### SET TASK
Return the lines from the line containing "Write a Blender" through the line containing "(np.asarray(Y, float)-CAMP[1])/d[..., 1]/F" exactly. No other line should appear in the answer.
>> BEGIN
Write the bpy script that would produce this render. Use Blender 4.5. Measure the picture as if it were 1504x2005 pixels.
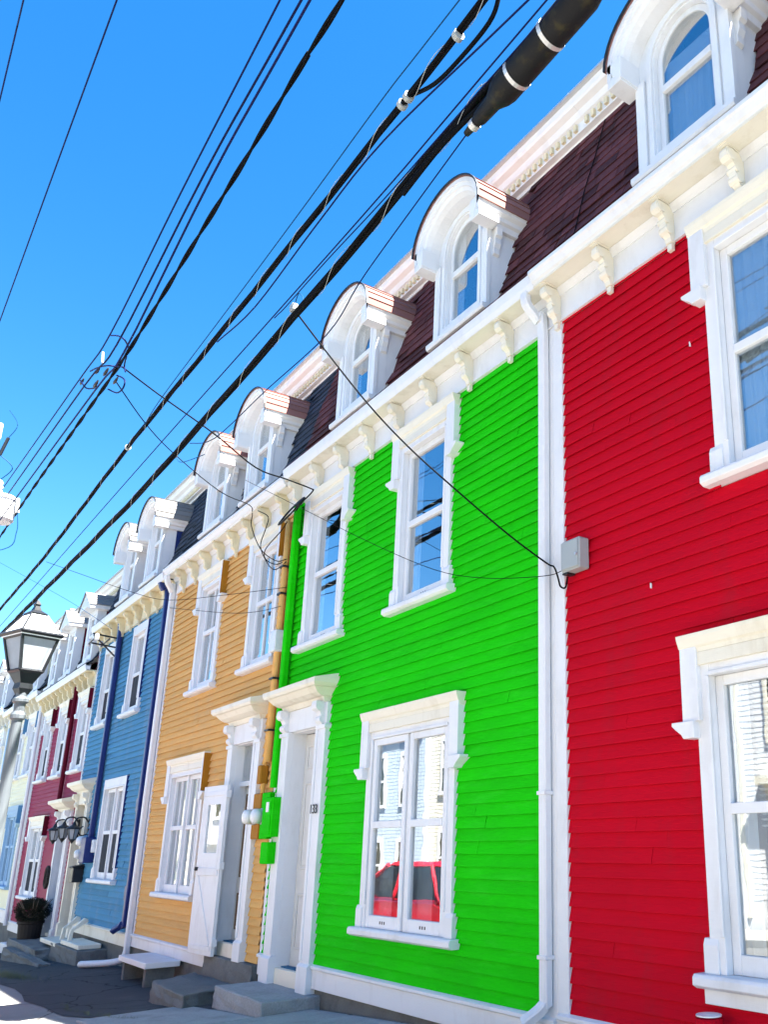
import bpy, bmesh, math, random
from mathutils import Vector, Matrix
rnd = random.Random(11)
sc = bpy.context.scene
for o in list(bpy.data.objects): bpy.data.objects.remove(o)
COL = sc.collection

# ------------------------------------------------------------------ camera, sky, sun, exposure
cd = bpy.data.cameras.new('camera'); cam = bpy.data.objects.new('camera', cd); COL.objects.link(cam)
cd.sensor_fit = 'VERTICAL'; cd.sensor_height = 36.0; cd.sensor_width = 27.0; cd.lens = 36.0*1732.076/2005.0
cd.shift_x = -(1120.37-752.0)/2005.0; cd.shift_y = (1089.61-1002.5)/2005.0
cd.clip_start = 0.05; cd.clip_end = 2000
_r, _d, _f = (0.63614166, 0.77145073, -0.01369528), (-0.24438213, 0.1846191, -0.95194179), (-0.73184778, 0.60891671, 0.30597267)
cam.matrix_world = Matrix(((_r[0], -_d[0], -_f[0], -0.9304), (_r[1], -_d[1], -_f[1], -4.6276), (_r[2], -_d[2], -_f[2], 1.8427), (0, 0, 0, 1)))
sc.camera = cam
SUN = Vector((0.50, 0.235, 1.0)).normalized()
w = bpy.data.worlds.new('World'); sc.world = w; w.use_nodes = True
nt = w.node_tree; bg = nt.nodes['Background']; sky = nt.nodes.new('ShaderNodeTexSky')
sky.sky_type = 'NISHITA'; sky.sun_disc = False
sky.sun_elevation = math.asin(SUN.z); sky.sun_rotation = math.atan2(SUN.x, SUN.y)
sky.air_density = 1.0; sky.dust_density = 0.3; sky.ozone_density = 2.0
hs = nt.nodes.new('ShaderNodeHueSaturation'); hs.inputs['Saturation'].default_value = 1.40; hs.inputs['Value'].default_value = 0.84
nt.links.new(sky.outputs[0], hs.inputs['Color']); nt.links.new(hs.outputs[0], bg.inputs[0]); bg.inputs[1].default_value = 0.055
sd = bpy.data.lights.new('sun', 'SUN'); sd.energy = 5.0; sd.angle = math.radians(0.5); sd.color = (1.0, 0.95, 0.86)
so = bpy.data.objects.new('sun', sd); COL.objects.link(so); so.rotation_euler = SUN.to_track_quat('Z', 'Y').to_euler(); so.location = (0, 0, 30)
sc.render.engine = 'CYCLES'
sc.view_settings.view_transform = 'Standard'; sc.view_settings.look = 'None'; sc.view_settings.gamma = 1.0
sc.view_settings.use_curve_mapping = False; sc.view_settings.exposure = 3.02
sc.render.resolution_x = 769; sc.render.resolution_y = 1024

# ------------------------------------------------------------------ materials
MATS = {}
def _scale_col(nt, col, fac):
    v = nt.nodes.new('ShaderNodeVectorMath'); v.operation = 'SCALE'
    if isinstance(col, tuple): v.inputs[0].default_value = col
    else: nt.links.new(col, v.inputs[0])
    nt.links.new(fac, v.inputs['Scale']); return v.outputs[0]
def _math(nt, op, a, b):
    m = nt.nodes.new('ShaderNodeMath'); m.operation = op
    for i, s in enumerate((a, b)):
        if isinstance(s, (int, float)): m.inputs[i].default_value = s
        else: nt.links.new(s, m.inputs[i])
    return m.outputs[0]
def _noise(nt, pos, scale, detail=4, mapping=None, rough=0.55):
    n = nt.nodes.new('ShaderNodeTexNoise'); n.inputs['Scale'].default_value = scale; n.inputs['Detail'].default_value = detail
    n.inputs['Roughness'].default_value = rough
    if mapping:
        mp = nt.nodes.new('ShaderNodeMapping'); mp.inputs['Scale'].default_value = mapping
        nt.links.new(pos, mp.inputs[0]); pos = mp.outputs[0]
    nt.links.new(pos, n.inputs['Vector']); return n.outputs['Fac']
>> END
>> BEGIN
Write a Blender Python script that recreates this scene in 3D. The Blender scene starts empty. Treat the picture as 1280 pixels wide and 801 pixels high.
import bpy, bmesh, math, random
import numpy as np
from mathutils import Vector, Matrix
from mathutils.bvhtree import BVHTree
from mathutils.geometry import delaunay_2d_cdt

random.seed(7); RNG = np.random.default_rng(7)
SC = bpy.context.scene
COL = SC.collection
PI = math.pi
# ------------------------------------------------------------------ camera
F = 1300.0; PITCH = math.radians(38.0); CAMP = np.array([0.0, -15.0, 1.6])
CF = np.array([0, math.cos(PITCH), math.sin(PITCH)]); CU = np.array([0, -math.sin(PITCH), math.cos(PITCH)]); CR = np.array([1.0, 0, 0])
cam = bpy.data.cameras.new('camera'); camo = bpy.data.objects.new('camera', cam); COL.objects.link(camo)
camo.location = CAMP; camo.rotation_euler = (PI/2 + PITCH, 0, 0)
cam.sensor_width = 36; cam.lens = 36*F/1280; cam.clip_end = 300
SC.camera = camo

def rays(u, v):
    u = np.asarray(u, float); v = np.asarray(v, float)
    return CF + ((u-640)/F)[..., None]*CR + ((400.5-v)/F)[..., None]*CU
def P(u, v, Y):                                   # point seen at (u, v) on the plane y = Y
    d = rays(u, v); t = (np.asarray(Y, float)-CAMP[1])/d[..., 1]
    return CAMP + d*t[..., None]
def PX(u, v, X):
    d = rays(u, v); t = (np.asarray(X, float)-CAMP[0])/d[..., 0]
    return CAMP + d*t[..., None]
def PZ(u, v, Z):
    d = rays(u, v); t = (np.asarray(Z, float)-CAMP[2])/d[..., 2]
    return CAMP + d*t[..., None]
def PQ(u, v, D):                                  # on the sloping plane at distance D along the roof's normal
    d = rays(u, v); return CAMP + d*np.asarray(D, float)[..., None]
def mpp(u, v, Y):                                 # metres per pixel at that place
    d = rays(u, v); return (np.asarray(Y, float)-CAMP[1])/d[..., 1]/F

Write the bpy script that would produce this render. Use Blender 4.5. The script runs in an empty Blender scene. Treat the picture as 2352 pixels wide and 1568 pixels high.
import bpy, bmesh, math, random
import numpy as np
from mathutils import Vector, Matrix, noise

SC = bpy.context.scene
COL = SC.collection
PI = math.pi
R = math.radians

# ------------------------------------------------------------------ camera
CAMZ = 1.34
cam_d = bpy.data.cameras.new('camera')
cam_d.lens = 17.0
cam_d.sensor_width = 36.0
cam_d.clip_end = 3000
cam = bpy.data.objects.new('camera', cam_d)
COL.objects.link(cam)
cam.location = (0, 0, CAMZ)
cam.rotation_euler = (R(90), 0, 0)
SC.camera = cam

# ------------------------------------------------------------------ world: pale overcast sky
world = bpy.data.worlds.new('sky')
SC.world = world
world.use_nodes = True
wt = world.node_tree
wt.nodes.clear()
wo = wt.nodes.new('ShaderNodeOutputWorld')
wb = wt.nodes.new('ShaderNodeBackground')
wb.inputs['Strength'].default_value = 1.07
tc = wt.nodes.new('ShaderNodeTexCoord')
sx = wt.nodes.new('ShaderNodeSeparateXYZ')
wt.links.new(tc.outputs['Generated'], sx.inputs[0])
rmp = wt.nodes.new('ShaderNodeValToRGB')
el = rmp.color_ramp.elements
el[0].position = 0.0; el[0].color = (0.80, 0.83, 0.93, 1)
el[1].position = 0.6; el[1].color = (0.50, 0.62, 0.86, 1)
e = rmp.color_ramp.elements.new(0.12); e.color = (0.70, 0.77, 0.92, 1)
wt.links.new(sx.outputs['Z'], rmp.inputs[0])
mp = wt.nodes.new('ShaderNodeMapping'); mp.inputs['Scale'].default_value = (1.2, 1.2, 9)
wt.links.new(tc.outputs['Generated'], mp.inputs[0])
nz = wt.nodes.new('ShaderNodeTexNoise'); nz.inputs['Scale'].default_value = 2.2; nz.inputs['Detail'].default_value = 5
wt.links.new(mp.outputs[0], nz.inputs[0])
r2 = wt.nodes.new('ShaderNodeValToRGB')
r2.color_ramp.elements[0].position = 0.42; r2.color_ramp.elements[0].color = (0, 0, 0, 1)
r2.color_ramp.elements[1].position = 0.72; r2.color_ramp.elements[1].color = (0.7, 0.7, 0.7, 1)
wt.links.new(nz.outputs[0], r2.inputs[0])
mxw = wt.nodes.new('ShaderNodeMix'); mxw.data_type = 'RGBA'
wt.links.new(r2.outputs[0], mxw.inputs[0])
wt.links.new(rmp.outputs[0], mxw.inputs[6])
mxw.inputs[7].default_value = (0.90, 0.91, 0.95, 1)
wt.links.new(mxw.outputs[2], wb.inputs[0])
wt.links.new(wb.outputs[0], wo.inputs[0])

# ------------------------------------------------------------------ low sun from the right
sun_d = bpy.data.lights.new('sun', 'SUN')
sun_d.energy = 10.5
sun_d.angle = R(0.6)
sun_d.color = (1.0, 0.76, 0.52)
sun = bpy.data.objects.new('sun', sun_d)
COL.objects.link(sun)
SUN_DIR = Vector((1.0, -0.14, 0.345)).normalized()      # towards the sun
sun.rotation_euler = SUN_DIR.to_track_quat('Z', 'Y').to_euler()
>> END
### EXERCISE SOLUTION
Write a Blender Python script that recreates this scene in 3D. The Blender scene starts empty. Treat the picture as 1280 pixels wide and 801 pixels high.
import bpy, bmesh, math, random
import numpy as np
from mathutils import Vector, Matrix
from mathutils.bvhtree import BVHTree
from mathutils.geometry import delaunay_2d_cdt

random.seed(7); RNG = np.random.default_rng(7)
SC = bpy.context.scene
COL = SC.collection
PI = math.pi
# ------------------------------------------------------------------ camera
F = 1300.0; PITCH = math.radians(38.0); CAMP = np.array([0.0, -15.0, 1.6])
CF = np.array([0, math.cos(PITCH), math.sin(PITCH)]); CU = np.array([0, -math.sin(PITCH), math.cos(PITCH)]); CR = np.array([1.0, 0, 0])
cam = bpy.data.cameras.new('camera'); camo = bpy.data.objects.new('camera', cam); COL.objects.link(camo)
camo.location = CAMP; camo.rotation_euler = (PI/2 + PITCH, 0, 0)
cam.sensor_width = 36; cam.lens = 36*F/1280; cam.clip_end = 300
SC.camera = camo

def rays(u, v):
    u = np.asarray(u, float); v = np.asarray(v, float)
    return CF + ((u-640)/F)[..., None]*CR + ((400.5-v)/F)[..., None]*CU
def P(u, v, Y):                                   # point seen at (u, v) on the plane y = Y
    d = rays(u, v); t = (np.asarray(Y, float)-CAMP[1])/d[..., 1]
    return CAMP + d*t[..., None]
def PX(u, v, X):
    d = rays(u, v); t = (np.asarray(X, float)-CAMP[0])/d[..., 0]
    return CAMP + d*t[..., None]
def PZ(u, v, Z):
    d = rays(u, v); t = (np.asarray(Z, float)-CAMP[2])/d[..., 2]
    return CAMP + d*t[..., None]
def PQ(u, v, D):                                  # on the sloping plane at distance D along the roof's normal
    d = rays(u, v); return CAMP + d*np.asarray(D, float)[..., None]
def mpp(u, v, Y):                                 # metres per pixel at that place
    d = rays(u, v); return (np.asarray(Y, float)-CAMP[1])/d[..., 1]/F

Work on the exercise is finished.